A few weeks ahead of time, I asked about arrival time. He said there was “a mix-up in the payment sent to you.” Hmmm. He continued, “I was supposed to receive two separate payment one for you and one for my travel agent, but unfortunately the whole sum of these two payments was issued on one check in your name and sent to you.”

This had a whiff of bad (feel free to chide me right here) but I would not be opposed to receiving a check, waiting for it to clear, then sending back the part that is not for me. Mistakes happen. “Thanks,” he said with a smiley face. “I’ll get back to you with the tracking info.”

The day before the expected arrival, I had no check, no tracking information and (no surprise) no good feeling. When I inquired, he said, “I feel very bad about the situation. My vacation planner didn’t put the check out on time. It will deliver to your address later today.” And then (and this really didn’t smell right), “Can we sort out the payment issue first? You can have the dates blocked for me. I’ll bare [sic] the loss for two days until the check clears your bank. And I’ll reschedule my arrival for [two days later]. Sorry for the inconvenience. Thanks for understanding.”

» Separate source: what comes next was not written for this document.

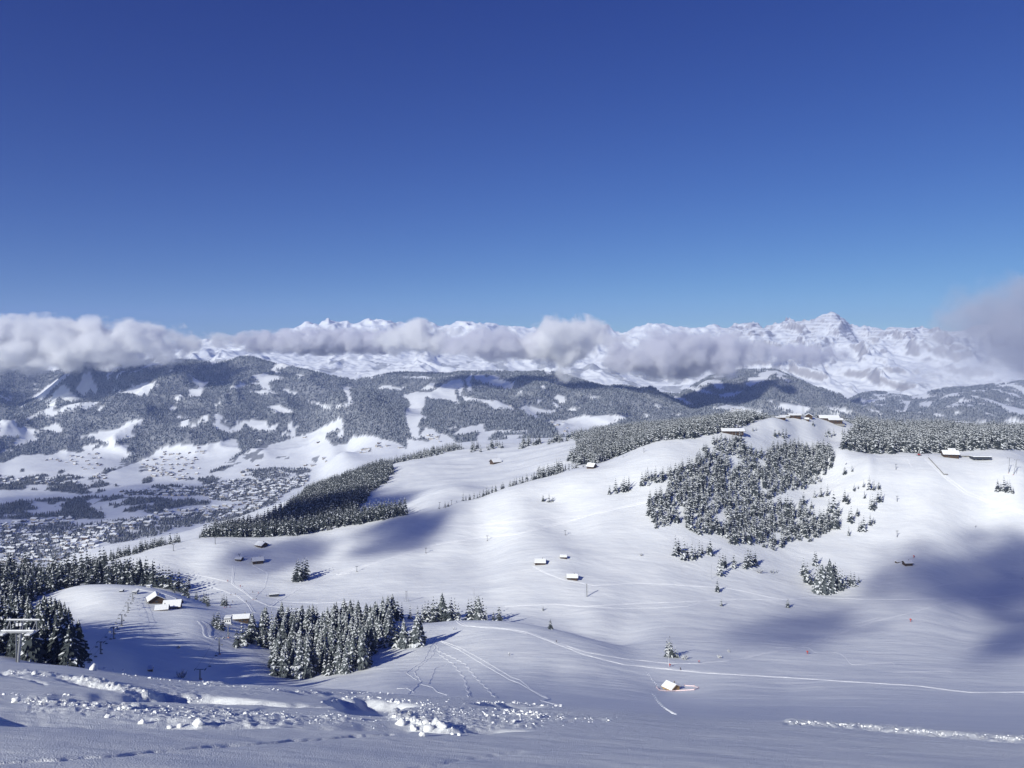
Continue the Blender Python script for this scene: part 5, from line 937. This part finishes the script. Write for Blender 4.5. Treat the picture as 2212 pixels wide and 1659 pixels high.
# ------------------------------------------------------------------ clouds: lit volumes with ragged outlines
NOI = 2.5
def cloud_mat(name, size, dens_, scale, thr, seed, rate=.5, flat=.35, col=(.99, .99, 1)):
    m = bpy.data.materials.new(name); m.use_nodes = True; n = m.node_tree; n.nodes.clear(); L = n.links
    o = nd(n, 'ShaderNodeOutputMaterial'); v = nd(n, 'ShaderNodeVolumePrincipled'); L.new(v.outputs[0], o.inputs['Volume'])
    v.inputs['Color'].default_value = (*col, 1); v.inputs['Anisotropy'].default_value = 0
    tc = nd(n, 'ShaderNodeTexCoord')
    # r = 1 - |p|^2 in the cloud's own unit ellipsoid
    l = nd(n, 'ShaderNodeVectorMath', operation='DOT_PRODUCT'); L.new(tc.outputs['Object'], l.inputs[0]); L.new(tc.outputs['Object'], l.inputs[1])
    sc_ = nd(n, 'ShaderNodeVectorMath', operation='MULTIPLY'); L.new(tc.outputs['Object'], sc_.inputs[0]); sc_.inputs[1].default_value = [s / scale for s in size]
    ad = nd(n, 'ShaderNodeVectorMath', operation='ADD'); L.new(sc_.outputs[0], ad.inputs[0]); ad.inputs[1].default_value = (seed * 3.1, seed * 7.7, seed)
    t = nd(n, 'ShaderNodeTexNoise'); t.inputs['Scale'].default_value = 1.0; t.inputs['Detail'].default_value = 7; t.inputs['Roughness'].default_value = .58; L.new(ad.outputs[0], t.inputs[0])
    a = nd(n, 'ShaderNodeMath', operation='MULTIPLY_ADD'); L.new(l.outputs['Value'], a.inputs[0]); a.inputs[1].default_value = -.62; a.inputs[2].default_value = .62 - thr   # .62(1-r2) - thr
    b = nd(n, 'ShaderNodeMath', operation='MULTIPLY_ADD'); L.new(t.outputs[0], b.inputs[0]); b.inputs[1].default_value = NOI; L.new(a.outputs[0], b.inputs[2])
    c = nd(n, 'ShaderNodeMath', operation='SUBTRACT'); L.new(b.outputs[0], c.inputs[0]); c.inputs[1].default_value = NOI / 2
    r = nd(n, 'ShaderNodeMapRange', interpolation_type='SMOOTHSTEP'); L.new(c.outputs[0], r.inputs[0]); r.inputs[1].default_value = 0; r.inputs[2].default_value = flat; r.inputs[3].default_value = 0; r.inputs[4].default_value = dens_
    L.new(r.outputs[0], v.inputs['Density']); m.cycles.volume_step_rate = rate; m.cycles.volume_sampling = 'DISTANCE' if hasattr(m.cycles, 'volume_sampling') else None
    return m
import bmesh
bm_ = bmesh.new(); bmesh.ops.create_icosphere(bm_, subdivisions=3, radius=1.06); cloud_me = bpy.data.meshes.new('cloud'); bm_.to_mesh(cloud_me); bm_.free()
def cloud(px0, px1, py0, py1, y, thick, label, dens_=.034, scale=220, thr=.17, seed=1, flat=.6, loc=None, size=None, rate=.5, col=(.99, .99, 1)):
    if loc is None:
        x, _, z = P((px0 + px1) / 2, (py0 + py1) / 2, y); loc = (x, y, z); size = ((px1 - px0) / 2 / F * y, thick / 2, (py1 - py0) / 2 / F * y)
    me = cloud_me.copy(); o = link('cloud', me); o.location = loc; o.scale = size
    me.materials.append(cloud_mat('cloud_%d' % seed, size, dens_, scale, thr, seed, rate, flat, col))
    tag(o, label, 'cloud', 'clouds over the valley and the slopes'); return o
cloud(-420, 500, 676, 812, 6700, 1300, 'long grey cloud bank with white puffed tops at the left edge over the wooded hills', seed=1)
cloud(450, 980, 707, 768, 7600, 900, 'thin flat grey cloud in front of the white slopes, left of the middle', seed=2, scale=150, thr=.08, col=(.9, .9, .945))
cloud(800, 990, 686, 775, 6500, 500, 'small white topped cloud puff beside the notch in the far peaks', seed=3, scale=180)
cloud(930, 1210, 704, 786, 6450, 700, 'grey cloud between the small white puff and the tallest middle cloud', seed=4, scale=170, col=(.9, .9, .945))
cloud(1105, 1340, 674, 800, 6400, 800, 'tallest white cloud of the middle bank, domed over the dark wooded hill', seed=5, scale=200)
cloud(1190, 1240, 770, 842, 6300, 200, 'wisp of cloud hanging below the tallest middle cloud', seed=6, scale=90, dens_=.012)
cloud(1280, 1670, 704, 826, 6300, 800, 'dark grey bottomed cloud at the right end of the bank left of the highest peak', seed=7, scale=220, thr=.07, dens_=.03, col=(.9, .9, .945))
cloud(1620, 1850, 735, 800, 7800, 500, 'low grey cloud in front of the foot of the highest peak', seed=8, scale=150, dens_=.02, col=(.9, .9, .945))
cloud(1970, 2400, 570, 850, 2600, 500, 'large thin grey veil of cloud rising at the right edge above the forest', seed=9, scale=190, dens_=.018, thr=.14, flat=.9, col=(.7, .72, .8))
cloud(1900, 2330, 745, 850, 9300, 600, 'pale mist on the lower face of the right hand mountain', seed=10, scale=300, dens_=.003, thr=.1)
# clouds behind and above the viewer, on the way to the sun: their shadows lie on the slopes
E1 = Vector((math.cos(sa), -math.sin(sa), 0)); E2 = Vector((math.sin(sa) * math.sin(se), math.cos(sa) * math.sin(se), math.cos(se)))
def shade_cloud(e1, e2, t, r1, r2, label, seed, dens_=.0085):
    p = E1 * e1 + E2 * e2 + TO_SUN * t; o = cloud(0, 0, 0, 0, 0, 0, label, dens_=dens_, scale=max(40, r1 * .55), thr=.05, seed=seed, flat=.5, loc=p, size=(r1, r2 * 1.3, r2)); o.rotation_euler = (0, 0, -sa); return o
def sun_plane(px, py, y): p = Vector(P(px, py, y)); return p.dot(E1), p.dot(E2)
def shade_patch(pp, t, label, seed, dens_):
    q = [(v.dot(E1), v.dot(E2)) for v in (at(a, b, 200) for a, b in pp)]; a0, a1 = min(a for a, b in q), max(a for a, b in q); b0, b1 = min(b for a, b in q), max(b for a, b in q)
    print('PATCH', label[:30], round(a0), round(a1), round(b0), round(b1)); shade_cloud((a0 + a1) / 2, (b0 + b1) / 2, t, max(25, (a1 - a0) * .6), max(20, (b1 - b0) * .6), label, seed, dens_)
shade_patch([(1870,1235),(2110,1200),(2100,1300),(1930,1300)], 1500, 'cloud high behind the viewer, shading the upper right slope', 21, .012)
shade_patch([(2060,1190),(2330,1165),(2330,1350),(2080,1330)], 1700, 'wide cloud high behind the viewer, shading the slope at the right edge', 29, .015)
shade_patch([(1560,1350),(1820,1300),(1880,1375),(1660,1405)], 1500, 'small cloud behind the viewer, shading the bottom of the right slope', 27, .012)
shade_patch([(2150,1345),(2250,1320),(2250,1450),(2180,1445)], 1500, 'small cloud behind the viewer, shading the right edge of the slope', 28, .014)
shade_patch([(490,1180),(680,1166),(680,1215),(470,1225)], 2400, 'cloud scrap behind the viewer, shading the left end of the long slope', 22, .03)
shade_patch([(760,1150),(1040,1116),(900,1165),(760,1188)], 2400, 'cloud scrap behind the viewer, shading the middle of the long slope', 23, .03)
shade_patch([(560,1140),(790,1115),(860,1060),(840,1110),(700,1075)], 3200, 'cloud behind the viewer, shading the wooded spur above the village', 24, .03)
q_ = [sun_plane(*a) for a in ((-100, 1150, 3000), (650, 1110, 3400), (-100, 1040, 4300), (600, 1050, 4200))]
c1_, c2_ = sum(a for a, b in q_) / 4, sum(b for a, b in q_) / 4
shade_cloud(c1_, c2_, 6500, max(a for a, b in q_) - c1_, max(max(b for a, b in q_) - c2_, 120), 'added unseen cloud far behind the viewer, put in to dim the valley floor', 26, .0022)  # extra out-of-view cloud, added only to darken the valley floor
# ------------------------------------------------------------------ haze
bm_ = bmesh.new(); bmesh.ops.create_cube(bm_, size=1); hm = bpy.data.meshes.new('haze'); bm_.to_mesh(hm); bm_.free()
hz = link('haze', hm); hz.location = (0, 9920, -250); hz.scale = (92000, 19960, 2700); hz['kind'] = 'stuff'
hmt = bpy.data.materials.new('haze'); hmt.use_nodes = True; n = hmt.node_tree; n.nodes.clear()
o_ = nd(n, 'ShaderNodeOutputMaterial'); v_ = nd(n, 'ShaderNodeVolumePrincipled'); n.links.new(v_.outputs[0], o_.inputs['Volume'])
v_.inputs['Color'].default_value = (.42, .56, 1, 1); v_.inputs['Density'].default_value = 3.4e-5; v_.inputs['Anisotropy'].default_value = 0
hmt.cycles.homogeneous_volume = True; hm.materials.append(hmt)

By this point I was confused and in a hurry but strongly suspecting a scam and highly intrigued as to how he would continue with this. The next bit clinched it: “But there’s a problem. He’s supposed to use the extra $2500 included in the check to book our flights so we can take off. But the check is already on its way and would arrive tonight. But if you can help me quickly remit the sum of $2500 to him right now, I’ll be very happy. Then when the check clears, you have the full amount including the rental fee. I’ll be very glad if you can do this. I’ll be very grateful.”

Ah, now I’m supposed to send money before I receive the check. Sure. And I’m not supposed to wonder how they could, at this point, not have tickets for their flights. So we can take off?!

“There’s no way we could come without this tickets money. And that’s why I’m suggesting you remit the funds to him. Then have yourself reimburse[d] when the check clears the bank. My son is already disappointed and I feel very bad right now.” [two sad faces]

This tickets money? Seriously?

These last few texts all took place within a very short period of time while I was madly trying to get out the door to an appointment. I told him plainly I was not going to write a check for $2500 and got going. Needless to say, no response came, no check, no tracking info, no guests. I lost business but gained understanding of yet another way scammers try to fool ordinary, trusting people. They must sit together, scheme together: Which business can we target next?… Individuals who rent out their homes! Sure, why not?!

They got me on the hook, but they didn’t reel me in. And I’m a smarter fish now.

8 thoughts on “A Cottage Scam

    • Late last week I got another message from this guy saying he had received notification that the check had been delivered to my address and that I should let him know when I receive it so that we could be “on the same page.” I did not respond. I was away when the notice came from the PO that there was something there that required a signature, but when Sandy went to pick it up, they told him they could not hand it over as it had been flagged as possible fraud and was being turned over to the postmaster. Yeah!